• [GIVEN EXERCISE]: Only the lines from the line that has "Generate a Blender" through the line that has "C = bpy.context.scene.collection" should be reproduced, exactly and with both ends kept.

Scenes as source code:
══════════════════════════════

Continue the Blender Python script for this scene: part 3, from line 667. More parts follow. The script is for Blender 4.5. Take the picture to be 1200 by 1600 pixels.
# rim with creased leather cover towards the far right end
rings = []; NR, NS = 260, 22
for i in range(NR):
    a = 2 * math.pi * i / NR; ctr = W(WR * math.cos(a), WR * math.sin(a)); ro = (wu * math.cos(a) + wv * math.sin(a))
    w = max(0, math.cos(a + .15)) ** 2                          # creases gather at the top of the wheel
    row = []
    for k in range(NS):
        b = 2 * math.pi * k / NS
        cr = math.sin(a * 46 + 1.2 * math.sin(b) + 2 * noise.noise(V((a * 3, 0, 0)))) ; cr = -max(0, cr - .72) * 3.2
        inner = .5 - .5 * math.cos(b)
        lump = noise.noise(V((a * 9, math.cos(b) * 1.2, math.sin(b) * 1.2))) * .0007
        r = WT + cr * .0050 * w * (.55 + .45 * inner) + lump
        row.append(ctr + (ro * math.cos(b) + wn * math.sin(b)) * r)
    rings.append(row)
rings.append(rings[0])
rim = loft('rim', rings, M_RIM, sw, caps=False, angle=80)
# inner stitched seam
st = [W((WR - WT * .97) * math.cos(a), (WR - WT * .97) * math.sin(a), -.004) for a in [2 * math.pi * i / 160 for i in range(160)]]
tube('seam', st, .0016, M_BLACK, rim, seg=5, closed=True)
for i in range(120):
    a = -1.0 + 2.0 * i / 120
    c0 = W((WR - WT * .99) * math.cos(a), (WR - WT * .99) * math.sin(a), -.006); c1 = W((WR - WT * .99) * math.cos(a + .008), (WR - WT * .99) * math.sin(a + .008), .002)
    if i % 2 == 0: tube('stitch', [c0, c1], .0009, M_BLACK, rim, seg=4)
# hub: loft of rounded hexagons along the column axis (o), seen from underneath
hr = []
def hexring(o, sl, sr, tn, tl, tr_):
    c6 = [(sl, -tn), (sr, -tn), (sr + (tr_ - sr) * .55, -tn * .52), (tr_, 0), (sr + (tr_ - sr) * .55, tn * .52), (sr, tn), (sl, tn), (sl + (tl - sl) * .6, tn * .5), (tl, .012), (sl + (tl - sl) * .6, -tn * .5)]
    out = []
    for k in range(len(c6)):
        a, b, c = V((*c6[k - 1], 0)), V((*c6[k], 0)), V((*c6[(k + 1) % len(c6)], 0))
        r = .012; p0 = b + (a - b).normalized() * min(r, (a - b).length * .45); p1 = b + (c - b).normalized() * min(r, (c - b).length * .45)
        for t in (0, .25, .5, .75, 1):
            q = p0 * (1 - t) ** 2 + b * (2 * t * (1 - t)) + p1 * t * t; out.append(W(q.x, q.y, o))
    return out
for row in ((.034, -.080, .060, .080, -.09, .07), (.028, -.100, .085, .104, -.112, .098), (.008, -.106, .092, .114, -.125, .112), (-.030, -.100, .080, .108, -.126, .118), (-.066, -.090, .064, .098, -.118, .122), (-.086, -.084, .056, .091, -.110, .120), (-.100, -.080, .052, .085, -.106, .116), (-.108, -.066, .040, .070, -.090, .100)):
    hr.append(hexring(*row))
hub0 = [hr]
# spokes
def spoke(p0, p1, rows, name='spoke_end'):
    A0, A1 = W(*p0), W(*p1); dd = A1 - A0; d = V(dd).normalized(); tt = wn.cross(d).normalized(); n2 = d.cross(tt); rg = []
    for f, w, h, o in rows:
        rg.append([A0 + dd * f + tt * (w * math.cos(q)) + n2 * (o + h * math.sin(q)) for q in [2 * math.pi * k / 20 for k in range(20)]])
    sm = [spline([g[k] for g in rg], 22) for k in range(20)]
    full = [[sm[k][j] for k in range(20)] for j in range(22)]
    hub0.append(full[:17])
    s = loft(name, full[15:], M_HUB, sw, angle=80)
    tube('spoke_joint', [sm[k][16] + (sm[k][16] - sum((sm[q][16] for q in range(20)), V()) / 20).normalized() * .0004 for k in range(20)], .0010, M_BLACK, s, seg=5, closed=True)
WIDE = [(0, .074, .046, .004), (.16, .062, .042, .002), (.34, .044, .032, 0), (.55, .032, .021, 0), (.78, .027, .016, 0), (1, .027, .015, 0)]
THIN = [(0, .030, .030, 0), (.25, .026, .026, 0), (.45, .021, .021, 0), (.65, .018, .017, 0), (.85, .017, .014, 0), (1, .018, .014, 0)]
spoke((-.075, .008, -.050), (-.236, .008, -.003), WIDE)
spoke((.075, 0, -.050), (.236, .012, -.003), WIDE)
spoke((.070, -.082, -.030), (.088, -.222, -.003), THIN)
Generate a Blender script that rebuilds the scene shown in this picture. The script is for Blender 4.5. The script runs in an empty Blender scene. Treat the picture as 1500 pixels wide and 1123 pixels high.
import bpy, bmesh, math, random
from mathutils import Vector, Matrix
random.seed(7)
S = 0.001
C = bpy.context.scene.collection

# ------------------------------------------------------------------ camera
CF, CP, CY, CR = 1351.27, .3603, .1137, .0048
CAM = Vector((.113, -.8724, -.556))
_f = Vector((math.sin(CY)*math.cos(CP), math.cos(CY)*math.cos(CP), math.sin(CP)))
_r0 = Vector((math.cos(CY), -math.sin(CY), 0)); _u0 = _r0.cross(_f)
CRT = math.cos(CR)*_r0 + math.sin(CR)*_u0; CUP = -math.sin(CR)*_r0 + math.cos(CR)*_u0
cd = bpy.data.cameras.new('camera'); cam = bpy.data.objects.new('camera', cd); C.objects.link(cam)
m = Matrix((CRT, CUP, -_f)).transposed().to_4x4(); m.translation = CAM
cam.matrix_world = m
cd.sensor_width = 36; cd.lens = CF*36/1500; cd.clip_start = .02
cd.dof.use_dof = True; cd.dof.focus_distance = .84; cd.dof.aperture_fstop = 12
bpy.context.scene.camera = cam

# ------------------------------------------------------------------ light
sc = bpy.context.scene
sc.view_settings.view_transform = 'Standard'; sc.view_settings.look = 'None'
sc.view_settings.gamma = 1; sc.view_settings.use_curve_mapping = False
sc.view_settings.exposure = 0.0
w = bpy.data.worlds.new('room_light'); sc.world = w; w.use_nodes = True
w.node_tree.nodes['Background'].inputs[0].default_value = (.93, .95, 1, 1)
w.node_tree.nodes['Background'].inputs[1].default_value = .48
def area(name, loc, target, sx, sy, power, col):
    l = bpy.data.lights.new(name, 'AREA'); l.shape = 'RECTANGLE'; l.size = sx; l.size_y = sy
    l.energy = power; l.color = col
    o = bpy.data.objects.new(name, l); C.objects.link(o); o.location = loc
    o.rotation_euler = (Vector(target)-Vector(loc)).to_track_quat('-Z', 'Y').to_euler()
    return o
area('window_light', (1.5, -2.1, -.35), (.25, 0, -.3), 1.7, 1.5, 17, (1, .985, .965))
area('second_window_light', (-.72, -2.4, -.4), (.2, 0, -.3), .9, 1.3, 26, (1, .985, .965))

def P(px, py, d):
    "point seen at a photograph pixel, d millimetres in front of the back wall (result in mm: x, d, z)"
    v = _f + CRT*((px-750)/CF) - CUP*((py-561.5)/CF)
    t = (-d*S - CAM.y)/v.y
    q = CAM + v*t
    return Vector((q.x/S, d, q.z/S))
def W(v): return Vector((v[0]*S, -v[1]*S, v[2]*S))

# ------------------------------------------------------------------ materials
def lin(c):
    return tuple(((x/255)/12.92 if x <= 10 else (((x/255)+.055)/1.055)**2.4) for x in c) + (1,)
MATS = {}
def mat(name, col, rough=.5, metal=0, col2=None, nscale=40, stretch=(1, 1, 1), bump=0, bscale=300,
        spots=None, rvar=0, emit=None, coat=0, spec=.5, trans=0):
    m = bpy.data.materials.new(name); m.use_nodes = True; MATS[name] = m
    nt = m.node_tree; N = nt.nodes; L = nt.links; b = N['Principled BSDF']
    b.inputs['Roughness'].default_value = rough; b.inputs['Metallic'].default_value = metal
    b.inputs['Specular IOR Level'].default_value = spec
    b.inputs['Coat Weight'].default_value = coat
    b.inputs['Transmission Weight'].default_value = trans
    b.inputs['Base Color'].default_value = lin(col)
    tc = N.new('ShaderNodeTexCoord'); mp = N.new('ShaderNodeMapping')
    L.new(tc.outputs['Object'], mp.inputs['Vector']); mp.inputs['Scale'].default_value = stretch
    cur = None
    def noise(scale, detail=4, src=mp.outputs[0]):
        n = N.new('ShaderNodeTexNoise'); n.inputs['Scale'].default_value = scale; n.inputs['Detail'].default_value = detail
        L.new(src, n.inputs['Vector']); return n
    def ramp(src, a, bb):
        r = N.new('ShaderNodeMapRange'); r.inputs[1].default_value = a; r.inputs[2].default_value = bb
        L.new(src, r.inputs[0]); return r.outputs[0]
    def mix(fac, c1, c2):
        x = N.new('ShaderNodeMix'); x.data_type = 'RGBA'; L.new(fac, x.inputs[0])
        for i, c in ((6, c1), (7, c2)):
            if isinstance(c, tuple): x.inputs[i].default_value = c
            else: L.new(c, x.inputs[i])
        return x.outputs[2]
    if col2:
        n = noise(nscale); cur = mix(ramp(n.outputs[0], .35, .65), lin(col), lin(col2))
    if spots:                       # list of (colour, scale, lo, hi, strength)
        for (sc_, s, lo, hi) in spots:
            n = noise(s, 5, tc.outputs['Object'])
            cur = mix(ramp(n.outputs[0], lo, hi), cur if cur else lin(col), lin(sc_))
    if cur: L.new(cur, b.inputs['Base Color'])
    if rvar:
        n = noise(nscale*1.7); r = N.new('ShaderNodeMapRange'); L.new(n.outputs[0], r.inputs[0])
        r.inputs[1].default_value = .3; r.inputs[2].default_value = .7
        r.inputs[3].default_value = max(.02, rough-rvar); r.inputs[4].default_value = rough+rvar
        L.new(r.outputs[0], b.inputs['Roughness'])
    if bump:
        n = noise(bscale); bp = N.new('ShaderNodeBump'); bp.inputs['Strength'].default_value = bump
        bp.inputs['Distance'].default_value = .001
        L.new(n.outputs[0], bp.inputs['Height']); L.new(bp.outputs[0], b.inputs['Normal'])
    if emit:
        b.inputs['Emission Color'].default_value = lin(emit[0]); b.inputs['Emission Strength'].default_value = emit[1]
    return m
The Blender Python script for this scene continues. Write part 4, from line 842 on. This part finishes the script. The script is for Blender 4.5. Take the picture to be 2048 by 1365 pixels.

══════════════════════════════

• [THE RESULT]:
Generate a Blender script that rebuilds the scene shown in this picture. The script is for Blender 4.5. The script runs in an empty Blender scene. Treat the picture as 1500 pixels wide and 1123 pixels high.
import bpy, bmesh, math, random
from mathutils import Vector, Matrix
random.seed(7)
S = 0.001
C = bpy.context.scene.collection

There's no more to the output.